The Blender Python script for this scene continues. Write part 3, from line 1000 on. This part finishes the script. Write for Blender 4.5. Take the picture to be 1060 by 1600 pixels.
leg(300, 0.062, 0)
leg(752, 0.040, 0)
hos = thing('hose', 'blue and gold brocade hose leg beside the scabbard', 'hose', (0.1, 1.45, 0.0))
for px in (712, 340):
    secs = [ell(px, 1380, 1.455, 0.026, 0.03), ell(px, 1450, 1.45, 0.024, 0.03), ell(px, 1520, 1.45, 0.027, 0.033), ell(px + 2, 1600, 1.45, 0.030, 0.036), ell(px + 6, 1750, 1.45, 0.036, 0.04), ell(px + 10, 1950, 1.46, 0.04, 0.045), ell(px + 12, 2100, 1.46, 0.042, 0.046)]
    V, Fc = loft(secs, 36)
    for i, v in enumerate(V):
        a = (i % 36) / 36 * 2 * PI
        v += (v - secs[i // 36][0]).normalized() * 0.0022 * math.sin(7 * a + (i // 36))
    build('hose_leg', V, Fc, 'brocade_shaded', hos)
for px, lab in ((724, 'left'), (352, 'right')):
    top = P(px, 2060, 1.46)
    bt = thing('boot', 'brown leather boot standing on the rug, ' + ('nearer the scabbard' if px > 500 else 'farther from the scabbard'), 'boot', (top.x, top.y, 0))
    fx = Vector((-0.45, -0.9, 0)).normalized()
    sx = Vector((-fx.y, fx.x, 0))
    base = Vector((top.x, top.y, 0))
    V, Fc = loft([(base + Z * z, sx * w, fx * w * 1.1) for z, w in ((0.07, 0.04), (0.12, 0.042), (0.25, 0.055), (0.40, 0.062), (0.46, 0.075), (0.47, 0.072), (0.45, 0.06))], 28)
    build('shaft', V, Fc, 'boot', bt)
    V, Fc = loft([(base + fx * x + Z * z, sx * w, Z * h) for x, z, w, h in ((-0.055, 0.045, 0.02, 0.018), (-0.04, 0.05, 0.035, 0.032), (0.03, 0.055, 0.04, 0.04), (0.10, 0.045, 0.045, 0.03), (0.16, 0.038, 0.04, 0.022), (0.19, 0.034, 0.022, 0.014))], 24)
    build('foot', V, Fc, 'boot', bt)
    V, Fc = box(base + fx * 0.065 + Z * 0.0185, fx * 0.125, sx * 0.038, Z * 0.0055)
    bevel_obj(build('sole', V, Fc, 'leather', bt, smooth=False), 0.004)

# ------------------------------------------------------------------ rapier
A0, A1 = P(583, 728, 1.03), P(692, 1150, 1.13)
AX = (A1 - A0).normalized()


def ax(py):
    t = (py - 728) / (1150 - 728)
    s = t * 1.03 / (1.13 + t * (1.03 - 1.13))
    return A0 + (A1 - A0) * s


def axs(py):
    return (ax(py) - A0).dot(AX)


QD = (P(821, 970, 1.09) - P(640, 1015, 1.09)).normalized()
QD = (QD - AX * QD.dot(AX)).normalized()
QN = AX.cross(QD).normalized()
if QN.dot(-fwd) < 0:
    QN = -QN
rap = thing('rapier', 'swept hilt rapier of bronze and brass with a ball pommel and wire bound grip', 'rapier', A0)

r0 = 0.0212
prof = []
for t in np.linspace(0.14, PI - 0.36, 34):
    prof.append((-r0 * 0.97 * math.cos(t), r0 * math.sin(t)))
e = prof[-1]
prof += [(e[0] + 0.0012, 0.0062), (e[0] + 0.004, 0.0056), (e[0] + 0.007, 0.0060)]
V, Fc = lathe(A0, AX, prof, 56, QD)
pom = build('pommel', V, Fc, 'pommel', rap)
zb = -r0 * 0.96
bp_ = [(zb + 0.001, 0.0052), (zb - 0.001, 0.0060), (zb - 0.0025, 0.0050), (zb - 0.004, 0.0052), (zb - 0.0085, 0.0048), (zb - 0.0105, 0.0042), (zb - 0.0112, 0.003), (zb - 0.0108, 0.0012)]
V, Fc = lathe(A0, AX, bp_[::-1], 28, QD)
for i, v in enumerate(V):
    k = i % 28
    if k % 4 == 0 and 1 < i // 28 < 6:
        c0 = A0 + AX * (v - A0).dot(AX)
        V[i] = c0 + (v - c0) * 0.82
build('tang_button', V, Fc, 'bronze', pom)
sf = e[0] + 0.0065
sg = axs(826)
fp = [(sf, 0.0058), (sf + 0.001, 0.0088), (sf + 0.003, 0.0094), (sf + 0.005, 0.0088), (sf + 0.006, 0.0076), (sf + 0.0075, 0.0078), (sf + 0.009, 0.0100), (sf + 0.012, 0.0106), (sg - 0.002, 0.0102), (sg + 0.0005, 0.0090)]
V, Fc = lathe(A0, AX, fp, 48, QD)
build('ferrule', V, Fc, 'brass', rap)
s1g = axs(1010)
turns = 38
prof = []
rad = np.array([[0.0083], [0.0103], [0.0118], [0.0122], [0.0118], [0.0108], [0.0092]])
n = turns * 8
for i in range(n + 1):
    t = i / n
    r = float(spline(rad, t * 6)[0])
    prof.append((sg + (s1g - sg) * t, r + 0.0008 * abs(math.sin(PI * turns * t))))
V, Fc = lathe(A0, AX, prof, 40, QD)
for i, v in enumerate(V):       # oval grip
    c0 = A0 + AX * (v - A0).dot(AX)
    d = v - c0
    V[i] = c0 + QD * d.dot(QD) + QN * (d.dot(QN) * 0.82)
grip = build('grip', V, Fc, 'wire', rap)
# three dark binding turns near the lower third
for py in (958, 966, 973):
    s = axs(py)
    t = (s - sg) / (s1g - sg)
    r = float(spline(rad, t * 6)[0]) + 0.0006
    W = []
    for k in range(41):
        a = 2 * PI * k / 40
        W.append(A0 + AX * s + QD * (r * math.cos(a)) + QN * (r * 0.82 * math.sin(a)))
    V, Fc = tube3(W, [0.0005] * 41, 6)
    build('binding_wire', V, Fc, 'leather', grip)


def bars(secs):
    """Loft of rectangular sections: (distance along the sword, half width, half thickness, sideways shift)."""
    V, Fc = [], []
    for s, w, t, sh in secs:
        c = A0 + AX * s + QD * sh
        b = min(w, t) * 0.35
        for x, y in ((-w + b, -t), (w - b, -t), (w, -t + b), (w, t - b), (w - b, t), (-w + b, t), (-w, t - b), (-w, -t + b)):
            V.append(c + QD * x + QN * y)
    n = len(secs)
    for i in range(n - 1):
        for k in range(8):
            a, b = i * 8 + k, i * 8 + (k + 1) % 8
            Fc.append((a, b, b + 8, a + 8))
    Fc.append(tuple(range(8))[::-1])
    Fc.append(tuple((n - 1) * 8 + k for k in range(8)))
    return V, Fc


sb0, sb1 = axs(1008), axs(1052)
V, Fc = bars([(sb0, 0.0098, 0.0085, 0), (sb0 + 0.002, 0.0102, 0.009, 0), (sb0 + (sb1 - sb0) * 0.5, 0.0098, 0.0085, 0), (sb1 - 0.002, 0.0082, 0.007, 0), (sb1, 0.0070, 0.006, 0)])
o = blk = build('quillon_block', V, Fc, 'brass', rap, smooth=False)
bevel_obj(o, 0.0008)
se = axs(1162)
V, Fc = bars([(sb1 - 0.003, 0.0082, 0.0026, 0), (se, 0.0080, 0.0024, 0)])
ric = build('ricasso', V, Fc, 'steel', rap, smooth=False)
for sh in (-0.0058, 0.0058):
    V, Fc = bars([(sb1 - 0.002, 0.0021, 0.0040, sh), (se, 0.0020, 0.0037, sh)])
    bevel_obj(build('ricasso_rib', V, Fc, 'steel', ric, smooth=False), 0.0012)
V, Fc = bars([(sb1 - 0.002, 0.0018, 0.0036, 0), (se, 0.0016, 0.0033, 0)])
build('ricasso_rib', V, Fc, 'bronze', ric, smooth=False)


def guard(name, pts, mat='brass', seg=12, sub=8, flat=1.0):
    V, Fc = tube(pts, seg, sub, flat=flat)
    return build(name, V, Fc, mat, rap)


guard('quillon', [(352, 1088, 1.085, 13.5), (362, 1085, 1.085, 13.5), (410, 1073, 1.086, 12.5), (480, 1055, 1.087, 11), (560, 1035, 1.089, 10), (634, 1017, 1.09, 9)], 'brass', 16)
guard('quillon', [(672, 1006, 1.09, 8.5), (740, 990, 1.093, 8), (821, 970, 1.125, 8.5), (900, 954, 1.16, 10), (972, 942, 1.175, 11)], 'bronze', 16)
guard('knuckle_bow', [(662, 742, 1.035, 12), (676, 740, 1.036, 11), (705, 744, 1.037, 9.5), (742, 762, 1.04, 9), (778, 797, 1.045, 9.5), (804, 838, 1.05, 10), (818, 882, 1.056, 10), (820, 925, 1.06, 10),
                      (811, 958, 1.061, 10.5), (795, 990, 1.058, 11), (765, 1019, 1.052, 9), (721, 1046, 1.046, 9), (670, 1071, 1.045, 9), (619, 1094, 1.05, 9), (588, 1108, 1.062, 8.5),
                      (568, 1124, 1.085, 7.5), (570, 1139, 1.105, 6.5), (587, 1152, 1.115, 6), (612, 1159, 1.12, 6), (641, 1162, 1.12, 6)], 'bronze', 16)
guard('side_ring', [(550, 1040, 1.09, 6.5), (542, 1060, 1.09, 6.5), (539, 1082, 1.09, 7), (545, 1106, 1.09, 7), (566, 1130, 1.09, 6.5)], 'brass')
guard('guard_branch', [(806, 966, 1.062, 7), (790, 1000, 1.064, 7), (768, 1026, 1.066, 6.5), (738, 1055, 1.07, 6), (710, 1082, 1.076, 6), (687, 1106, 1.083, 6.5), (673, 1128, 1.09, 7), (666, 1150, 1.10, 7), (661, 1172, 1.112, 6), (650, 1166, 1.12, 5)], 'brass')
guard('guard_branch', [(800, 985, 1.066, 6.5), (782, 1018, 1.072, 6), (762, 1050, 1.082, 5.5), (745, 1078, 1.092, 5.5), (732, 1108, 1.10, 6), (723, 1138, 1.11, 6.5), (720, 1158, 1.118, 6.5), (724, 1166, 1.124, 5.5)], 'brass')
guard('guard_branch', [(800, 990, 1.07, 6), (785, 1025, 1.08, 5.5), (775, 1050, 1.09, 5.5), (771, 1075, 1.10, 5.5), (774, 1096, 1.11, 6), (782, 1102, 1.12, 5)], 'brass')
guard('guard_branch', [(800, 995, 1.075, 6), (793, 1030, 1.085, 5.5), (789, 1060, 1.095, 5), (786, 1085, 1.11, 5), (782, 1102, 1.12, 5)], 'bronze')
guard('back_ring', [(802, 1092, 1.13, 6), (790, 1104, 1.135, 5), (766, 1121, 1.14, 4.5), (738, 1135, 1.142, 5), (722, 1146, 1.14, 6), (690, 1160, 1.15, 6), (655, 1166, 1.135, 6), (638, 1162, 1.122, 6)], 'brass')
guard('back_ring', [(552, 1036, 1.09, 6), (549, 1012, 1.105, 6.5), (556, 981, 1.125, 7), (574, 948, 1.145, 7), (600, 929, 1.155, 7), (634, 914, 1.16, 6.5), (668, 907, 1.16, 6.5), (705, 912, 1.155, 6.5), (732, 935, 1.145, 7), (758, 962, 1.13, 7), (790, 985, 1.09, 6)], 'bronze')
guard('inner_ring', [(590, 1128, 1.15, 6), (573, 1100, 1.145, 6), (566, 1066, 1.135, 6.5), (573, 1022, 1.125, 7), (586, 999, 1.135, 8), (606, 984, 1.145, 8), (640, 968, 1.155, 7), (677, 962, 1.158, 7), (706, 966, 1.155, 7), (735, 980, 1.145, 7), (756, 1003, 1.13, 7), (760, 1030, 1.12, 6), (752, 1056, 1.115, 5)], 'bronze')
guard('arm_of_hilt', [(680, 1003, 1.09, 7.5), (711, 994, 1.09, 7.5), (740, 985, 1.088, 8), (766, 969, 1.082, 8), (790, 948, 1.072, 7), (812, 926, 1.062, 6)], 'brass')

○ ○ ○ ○

__EXERCISE BRIEF__: In this exercise, copy only the lines from the opening line of the material through the line where "return (ax(py) - A0).dot(AX)" appears.

__WORKED SOLUTION__:
The Blender Python script for this scene continues. Write part 3, from line 1000 on. This part finishes the script. Write for Blender 4.5. Take the picture to be 1060 by 1600 pixels.
leg(300, 0.062, 0)
leg(752, 0.040, 0)
hos = thing('hose', 'blue and gold brocade hose leg beside the scabbard', 'hose', (0.1, 1.45, 0.0))
for px in (712, 340):
    secs = [ell(px, 1380, 1.455, 0.026, 0.03), ell(px, 1450, 1.45, 0.024, 0.03), ell(px, 1520, 1.45, 0.027, 0.033), ell(px + 2, 1600, 1.45, 0.030, 0.036), ell(px + 6, 1750, 1.45, 0.036, 0.04), ell(px + 10, 1950, 1.46, 0.04, 0.045), ell(px + 12, 2100, 1.46, 0.042, 0.046)]
    V, Fc = loft(secs, 36)
    for i, v in enumerate(V):
        a = (i % 36) / 36 * 2 * PI
        v += (v - secs[i // 36][0]).normalized() * 0.0022 * math.sin(7 * a + (i // 36))
    build('hose_leg', V, Fc, 'brocade_shaded', hos)
for px, lab in ((724, 'left'), (352, 'right')):
    top = P(px, 2060, 1.46)
    bt = thing('boot', 'brown leather boot standing on the rug, ' + ('nearer the scabbard' if px > 500 else 'farther from the scabbard'), 'boot', (top.x, top.y, 0))
    fx = Vector((-0.45, -0.9, 0)).normalized()
    sx = Vector((-fx.y, fx.x, 0))
    base = Vector((top.x, top.y, 0))
    V, Fc = loft([(base + Z * z, sx * w, fx * w * 1.1) for z, w in ((0.07, 0.04), (0.12, 0.042), (0.25, 0.055), (0.40, 0.062), (0.46, 0.075), (0.47, 0.072), (0.45, 0.06))], 28)
    build('shaft', V, Fc, 'boot', bt)
    V, Fc = loft([(base + fx * x + Z * z, sx * w, Z * h) for x, z, w, h in ((-0.055, 0.045, 0.02, 0.018), (-0.04, 0.05, 0.035, 0.032), (0.03, 0.055, 0.04, 0.04), (0.10, 0.045, 0.045, 0.03), (0.16, 0.038, 0.04, 0.022), (0.19, 0.034, 0.022, 0.014))], 24)
    build('foot', V, Fc, 'boot', bt)
    V, Fc = box(base + fx * 0.065 + Z * 0.0185, fx * 0.125, sx * 0.038, Z * 0.0055)
    bevel_obj(build('sole', V, Fc, 'leather', bt, smooth=False), 0.004)

# ------------------------------------------------------------------ rapier
A0, A1 = P(583, 728, 1.03), P(692, 1150, 1.13)
AX = (A1 - A0).normalized()


def ax(py):
    t = (py - 728) / (1150 - 728)
    s = t * 1.03 / (1.13 + t * (1.03 - 1.13))
    return A0 + (A1 - A0) * s


def axs(py):
    return (ax(py) - A0).dot(AX)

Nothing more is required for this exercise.